## SET TASK
Make an exact copy of the lines, leaving the pictures out.

## COLLECTED DATA
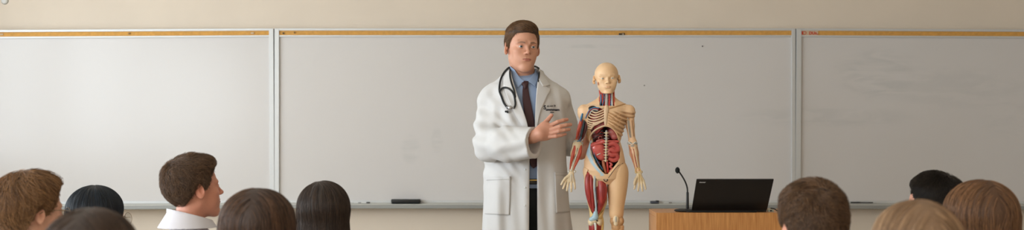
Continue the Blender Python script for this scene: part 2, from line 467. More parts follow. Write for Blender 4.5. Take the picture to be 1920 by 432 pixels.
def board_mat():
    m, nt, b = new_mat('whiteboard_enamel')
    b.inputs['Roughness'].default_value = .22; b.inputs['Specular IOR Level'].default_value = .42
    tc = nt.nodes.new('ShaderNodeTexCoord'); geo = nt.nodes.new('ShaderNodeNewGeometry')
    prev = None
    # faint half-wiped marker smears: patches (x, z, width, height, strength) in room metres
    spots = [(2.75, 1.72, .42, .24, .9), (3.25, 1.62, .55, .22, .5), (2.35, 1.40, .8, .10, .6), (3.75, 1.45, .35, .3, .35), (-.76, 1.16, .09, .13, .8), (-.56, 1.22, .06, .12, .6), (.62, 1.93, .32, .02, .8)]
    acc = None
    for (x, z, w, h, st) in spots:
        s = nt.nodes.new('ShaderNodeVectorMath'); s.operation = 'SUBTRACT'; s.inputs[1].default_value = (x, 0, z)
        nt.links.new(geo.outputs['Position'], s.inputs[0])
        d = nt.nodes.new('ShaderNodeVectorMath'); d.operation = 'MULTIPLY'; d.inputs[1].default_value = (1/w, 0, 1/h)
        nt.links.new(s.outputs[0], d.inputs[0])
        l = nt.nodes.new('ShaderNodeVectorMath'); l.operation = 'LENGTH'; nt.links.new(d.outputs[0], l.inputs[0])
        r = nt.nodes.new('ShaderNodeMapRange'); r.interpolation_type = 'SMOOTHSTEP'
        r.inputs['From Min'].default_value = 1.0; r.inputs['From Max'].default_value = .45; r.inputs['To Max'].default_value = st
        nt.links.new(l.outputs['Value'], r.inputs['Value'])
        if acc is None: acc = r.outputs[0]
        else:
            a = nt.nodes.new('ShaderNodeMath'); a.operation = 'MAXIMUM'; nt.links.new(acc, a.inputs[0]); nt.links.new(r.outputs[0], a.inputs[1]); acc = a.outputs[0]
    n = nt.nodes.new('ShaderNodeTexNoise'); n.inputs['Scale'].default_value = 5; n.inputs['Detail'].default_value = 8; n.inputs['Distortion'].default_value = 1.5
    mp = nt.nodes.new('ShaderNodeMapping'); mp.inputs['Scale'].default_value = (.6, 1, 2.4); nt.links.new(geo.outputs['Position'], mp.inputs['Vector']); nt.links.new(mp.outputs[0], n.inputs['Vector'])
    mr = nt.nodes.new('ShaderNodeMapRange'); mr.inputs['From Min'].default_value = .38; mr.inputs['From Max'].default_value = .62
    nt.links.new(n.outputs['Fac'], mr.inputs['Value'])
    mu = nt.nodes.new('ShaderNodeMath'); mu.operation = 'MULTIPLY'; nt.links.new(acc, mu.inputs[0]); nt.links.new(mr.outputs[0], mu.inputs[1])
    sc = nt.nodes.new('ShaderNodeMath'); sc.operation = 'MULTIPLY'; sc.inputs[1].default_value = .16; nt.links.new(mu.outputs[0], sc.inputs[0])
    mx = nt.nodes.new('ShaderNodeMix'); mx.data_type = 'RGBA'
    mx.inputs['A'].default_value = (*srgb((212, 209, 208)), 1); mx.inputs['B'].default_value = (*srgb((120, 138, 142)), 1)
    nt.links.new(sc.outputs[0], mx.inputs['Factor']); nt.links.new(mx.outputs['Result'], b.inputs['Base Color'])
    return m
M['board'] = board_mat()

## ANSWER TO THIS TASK
Continue the Blender Python script for this scene: part 2, from line 467. More parts follow. Write for Blender 4.5. Take the picture to be 1920 by 432 pixels.
def board_mat():
    m, nt, b = new_mat('whiteboard_enamel')
    b.inputs['Roughness'].default_value = .22; b.inputs['Specular IOR Level'].default_value = .42
    tc = nt.nodes.new('ShaderNodeTexCoord'); geo = nt.nodes.new('ShaderNodeNewGeometry')
    prev = None
    # faint half-wiped marker smears: patches (x, z, width, height, strength) in room metres
    spots = [(2.75, 1.72, .42, .24, .9), (3.25, 1.62, .55, .22, .5), (2.35, 1.40, .8, .10, .6), (3.75, 1.45, .35, .3, .35), (-.76, 1.16, .09, .13, .8), (-.56, 1.22, .06, .12, .6), (.62, 1.93, .32, .02, .8)]
    acc = None
    for (x, z, w, h, st) in spots:
        s = nt.nodes.new('ShaderNodeVectorMath'); s.operation = 'SUBTRACT'; s.inputs[1].default_value = (x, 0, z)
        nt.links.new(geo.outputs['Position'], s.inputs[0])
        d = nt.nodes.new('ShaderNodeVectorMath'); d.operation = 'MULTIPLY'; d.inputs[1].default_value = (1/w, 0, 1/h)
        nt.links.new(s.outputs[0], d.inputs[0])
        l = nt.nodes.new('ShaderNodeVectorMath'); l.operation = 'LENGTH'; nt.links.new(d.outputs[0], l.inputs[0])
        r = nt.nodes.new('ShaderNodeMapRange'); r.interpolation_type = 'SMOOTHSTEP'
        r.inputs['From Min'].default_value = 1.0; r.inputs['From Max'].default_value = .45; r.inputs['To Max'].default_value = st
        nt.links.new(l.outputs['Value'], r.inputs['Value'])
        if acc is None: acc = r.outputs[0]
        else:
            a = nt.nodes.new('ShaderNodeMath'); a.operation = 'MAXIMUM'; nt.links.new(acc, a.inputs[0]); nt.links.new(r.outputs[0], a.inputs[1]); acc = a.outputs[0]
    n = nt.nodes.new('ShaderNodeTexNoise'); n.inputs['Scale'].default_value = 5; n.inputs['Detail'].default_value = 8; n.inputs['Distortion'].default_value = 1.5
    mp = nt.nodes.new('ShaderNodeMapping'); mp.inputs['Scale'].default_value = (.6, 1, 2.4); nt.links.new(geo.outputs['Position'], mp.inputs['Vector']); nt.links.new(mp.outputs[0], n.inputs['Vector'])
    mr = nt.nodes.new('ShaderNodeMapRange'); mr.inputs['From Min'].default_value = .38; mr.inputs['From Max'].default_value = .62
    nt.links.new(n.outputs['Fac'], mr.inputs['Value'])
    mu = nt.nodes.new('ShaderNodeMath'); mu.operation = 'MULTIPLY'; nt.links.new(acc, mu.inputs[0]); nt.links.new(mr.outputs[0], mu.inputs[1])
    sc = nt.nodes.new('ShaderNodeMath'); sc.operation = 'MULTIPLY'; sc.inputs[1].default_value = .16; nt.links.new(mu.outputs[0], sc.inputs[0])
    mx = nt.nodes.new('ShaderNodeMix'); mx.data_type = 'RGBA'
    mx.inputs['A'].default_value = (*srgb((212, 209, 208)), 1); mx.inputs['B'].default_value = (*srgb((120, 138, 142)), 1)
    nt.links.new(sc.outputs[0], mx.inputs['Factor']); nt.links.new(mx.outputs['Result'], b.inputs['Base Color'])
    return m
M['board'] = board_mat()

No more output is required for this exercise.